Many options are cost-effective. Some generate net savings. These include landfill gas capture, improved landfill design, composting, anaerobic digestion and separation of organic waste. Basic measures such as enforcing waste-handling rules and reducing food waste can deliver rapid benefits.
Barriers are widespread, especially in low- and middle-income countries. Regulatory systems are weak. Technical capacity is limited. Financing is scarce. Markets for recycled or recovered products are underdeveloped. Public awareness is low. Governance is fragmented. UNEP says early investment is essential because waste management systems take years to build and emissions decline slowly.
Agricultural Methane Remains the Largest Source and a Growing Challenge
Agriculture is projected to see an 8 percent increase in methane emissions by 2030 as demand for food grows. Livestock expansion in Africa and Latin America is a key factor. Even with fully implemented national plans, emissions still rise 4 percent above 2020 levels. The sector is responsible for 42 percent of total methane output.
Yet technical measures could reduce emissions by 24 million tonnes by 2030 and by 7 percent by 2050. Low-cost options include anaerobic digesters for manure, improved feed, better breeding, new rice cultivation methods and bans on agricultural biomass burning.
UNEP says these measures would cost about US$2.5 billion a year. That amount is far below the value of global farm subsidies. Repurposing a small share of those subsidies could help fund methane cuts.
Policy growth in agriculture has been uneven. Most rules focus on manure. Enteric fermentation, which is a larger source, remains underregulated. Rice methane policies are limited. Burning of crop residues continues in many high-emitting regions. Evidence on costs and effectiveness is scarce.
UNEP urges countries to move toward long-term strategies that combine productivity, resilience and emissions reductions.
Data, Finance and Long-Term Pathways Determine What Happens Next
The report says accurate empirical data is essential to track progress. Several inventories still rely on generic emission factors. Satellite and ground-based systems are growing but coverage remains uneven. Underreporting remains common.
UNEP says measurement-based monitoring is critical. It enables enforcement. It guides investment. It improves inventories.

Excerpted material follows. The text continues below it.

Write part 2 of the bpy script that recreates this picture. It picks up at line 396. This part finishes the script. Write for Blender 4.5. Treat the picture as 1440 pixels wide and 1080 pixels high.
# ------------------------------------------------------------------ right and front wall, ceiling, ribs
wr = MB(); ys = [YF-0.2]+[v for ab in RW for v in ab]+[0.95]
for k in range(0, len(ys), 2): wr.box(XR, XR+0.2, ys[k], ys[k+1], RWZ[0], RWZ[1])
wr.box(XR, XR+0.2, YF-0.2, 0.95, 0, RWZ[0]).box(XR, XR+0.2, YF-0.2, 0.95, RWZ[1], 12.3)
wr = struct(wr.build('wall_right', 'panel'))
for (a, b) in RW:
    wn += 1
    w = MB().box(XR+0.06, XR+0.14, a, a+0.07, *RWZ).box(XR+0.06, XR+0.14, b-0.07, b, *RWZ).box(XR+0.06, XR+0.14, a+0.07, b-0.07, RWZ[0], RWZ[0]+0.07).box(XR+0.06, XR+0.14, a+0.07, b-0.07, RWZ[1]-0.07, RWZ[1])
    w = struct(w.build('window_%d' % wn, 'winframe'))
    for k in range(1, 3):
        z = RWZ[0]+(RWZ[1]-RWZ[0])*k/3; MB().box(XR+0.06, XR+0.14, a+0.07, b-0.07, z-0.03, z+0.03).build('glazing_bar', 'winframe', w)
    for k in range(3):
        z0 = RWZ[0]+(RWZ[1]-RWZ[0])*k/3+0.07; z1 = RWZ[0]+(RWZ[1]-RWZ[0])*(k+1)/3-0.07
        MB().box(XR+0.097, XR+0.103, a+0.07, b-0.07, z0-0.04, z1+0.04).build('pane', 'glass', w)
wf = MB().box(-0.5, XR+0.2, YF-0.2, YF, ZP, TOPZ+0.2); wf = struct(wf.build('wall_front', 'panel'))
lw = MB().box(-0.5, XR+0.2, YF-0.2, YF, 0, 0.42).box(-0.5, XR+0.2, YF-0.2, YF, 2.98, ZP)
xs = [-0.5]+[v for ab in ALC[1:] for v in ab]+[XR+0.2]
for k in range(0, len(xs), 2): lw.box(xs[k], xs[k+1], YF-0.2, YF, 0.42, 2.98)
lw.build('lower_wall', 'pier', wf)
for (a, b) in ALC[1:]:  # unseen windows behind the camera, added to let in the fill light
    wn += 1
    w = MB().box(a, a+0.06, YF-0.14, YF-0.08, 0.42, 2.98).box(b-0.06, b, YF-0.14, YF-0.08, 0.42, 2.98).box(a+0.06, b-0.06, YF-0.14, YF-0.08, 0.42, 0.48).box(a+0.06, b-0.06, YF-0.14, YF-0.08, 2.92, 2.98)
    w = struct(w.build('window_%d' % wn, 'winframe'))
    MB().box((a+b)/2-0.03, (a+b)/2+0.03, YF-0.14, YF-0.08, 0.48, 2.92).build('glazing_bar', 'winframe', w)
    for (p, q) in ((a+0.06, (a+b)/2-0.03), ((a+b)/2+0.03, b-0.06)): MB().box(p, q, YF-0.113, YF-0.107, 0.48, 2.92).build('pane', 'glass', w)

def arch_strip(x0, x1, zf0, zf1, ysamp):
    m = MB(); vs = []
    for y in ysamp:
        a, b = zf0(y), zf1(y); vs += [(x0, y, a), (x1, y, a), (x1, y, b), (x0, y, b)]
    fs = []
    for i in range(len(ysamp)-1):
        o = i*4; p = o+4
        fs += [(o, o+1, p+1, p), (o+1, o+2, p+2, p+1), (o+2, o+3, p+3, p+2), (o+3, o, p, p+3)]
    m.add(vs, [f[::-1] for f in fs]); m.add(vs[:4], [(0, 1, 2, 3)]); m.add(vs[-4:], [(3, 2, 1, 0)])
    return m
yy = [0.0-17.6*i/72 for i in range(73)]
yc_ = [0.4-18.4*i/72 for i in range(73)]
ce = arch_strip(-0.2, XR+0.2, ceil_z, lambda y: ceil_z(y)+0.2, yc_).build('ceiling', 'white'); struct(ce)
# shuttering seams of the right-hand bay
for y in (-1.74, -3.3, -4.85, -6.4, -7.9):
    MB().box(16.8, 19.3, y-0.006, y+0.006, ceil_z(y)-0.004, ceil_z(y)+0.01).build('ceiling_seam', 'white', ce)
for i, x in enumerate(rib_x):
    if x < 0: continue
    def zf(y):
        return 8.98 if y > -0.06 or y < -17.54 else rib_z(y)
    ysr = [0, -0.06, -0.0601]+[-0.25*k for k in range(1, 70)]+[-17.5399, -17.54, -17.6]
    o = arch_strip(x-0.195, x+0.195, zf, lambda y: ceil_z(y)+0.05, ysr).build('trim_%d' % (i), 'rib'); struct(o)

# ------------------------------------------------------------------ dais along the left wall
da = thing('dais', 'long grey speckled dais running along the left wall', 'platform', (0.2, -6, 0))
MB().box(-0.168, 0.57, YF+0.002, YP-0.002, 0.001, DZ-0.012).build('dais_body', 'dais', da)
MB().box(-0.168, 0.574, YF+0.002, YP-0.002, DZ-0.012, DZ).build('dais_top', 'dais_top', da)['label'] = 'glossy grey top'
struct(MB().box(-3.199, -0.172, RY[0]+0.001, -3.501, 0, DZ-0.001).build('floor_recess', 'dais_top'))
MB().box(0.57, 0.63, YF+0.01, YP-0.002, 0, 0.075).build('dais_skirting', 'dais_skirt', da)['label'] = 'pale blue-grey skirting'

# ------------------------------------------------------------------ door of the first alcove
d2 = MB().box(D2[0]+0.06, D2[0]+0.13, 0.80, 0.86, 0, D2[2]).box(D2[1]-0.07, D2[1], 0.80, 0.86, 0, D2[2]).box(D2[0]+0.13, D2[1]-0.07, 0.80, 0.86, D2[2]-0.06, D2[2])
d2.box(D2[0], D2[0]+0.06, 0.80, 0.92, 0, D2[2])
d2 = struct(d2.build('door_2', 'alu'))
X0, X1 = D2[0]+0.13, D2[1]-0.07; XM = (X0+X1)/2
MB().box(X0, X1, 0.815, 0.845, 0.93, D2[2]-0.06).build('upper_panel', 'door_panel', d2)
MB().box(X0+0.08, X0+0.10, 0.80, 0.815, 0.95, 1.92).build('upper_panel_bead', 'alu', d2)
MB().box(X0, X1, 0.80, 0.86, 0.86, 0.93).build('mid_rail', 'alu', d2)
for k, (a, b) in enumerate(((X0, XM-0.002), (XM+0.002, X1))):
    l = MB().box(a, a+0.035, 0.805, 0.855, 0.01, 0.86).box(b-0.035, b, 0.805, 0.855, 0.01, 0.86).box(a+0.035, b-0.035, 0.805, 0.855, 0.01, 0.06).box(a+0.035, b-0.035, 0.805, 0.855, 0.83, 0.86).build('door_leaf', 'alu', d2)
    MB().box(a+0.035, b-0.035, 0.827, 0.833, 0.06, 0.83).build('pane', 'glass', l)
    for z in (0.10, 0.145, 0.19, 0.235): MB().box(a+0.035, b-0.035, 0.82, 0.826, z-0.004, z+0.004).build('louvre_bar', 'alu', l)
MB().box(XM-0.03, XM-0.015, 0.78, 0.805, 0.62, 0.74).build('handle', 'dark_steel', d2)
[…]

Financing remains a central barrier. Methane mitigation finance reached $13.7 billion a year in 2021 and 2022. But UNEP estimates that achieving the 2030 target requires $127 billion a year. That level equals only 6 percent of global climate finance in 2023.
Development finance institutions provide about $3 billion a year for methane mitigation. UNEP says this level is small given their total annual investment of $2.5 trillion.
“This is one of the fastest and most cost-effective opportunities for climate action. The benefits far outweigh the costs,” Abakerli said.
UNEP adds that technical measures alone will not be enough after 2030. Deep decarbonization and demand-side changes must accompany methane cuts. These include shifts in diets, reductions in food waste and cleaner energy systems. Combined, these measures could reduce methane emissions 53 percent by 2050, which is consistent with 1.5°C pathways.
Still, the window for action remains open. The next five years are decisive. Many solutions already exist. Adoption is the barrier, not technology.
“Rapid action on methane can slow warming now and reduce major health risks,” Abakerli said. “The tools exist. What matters is how quickly they are deployed.”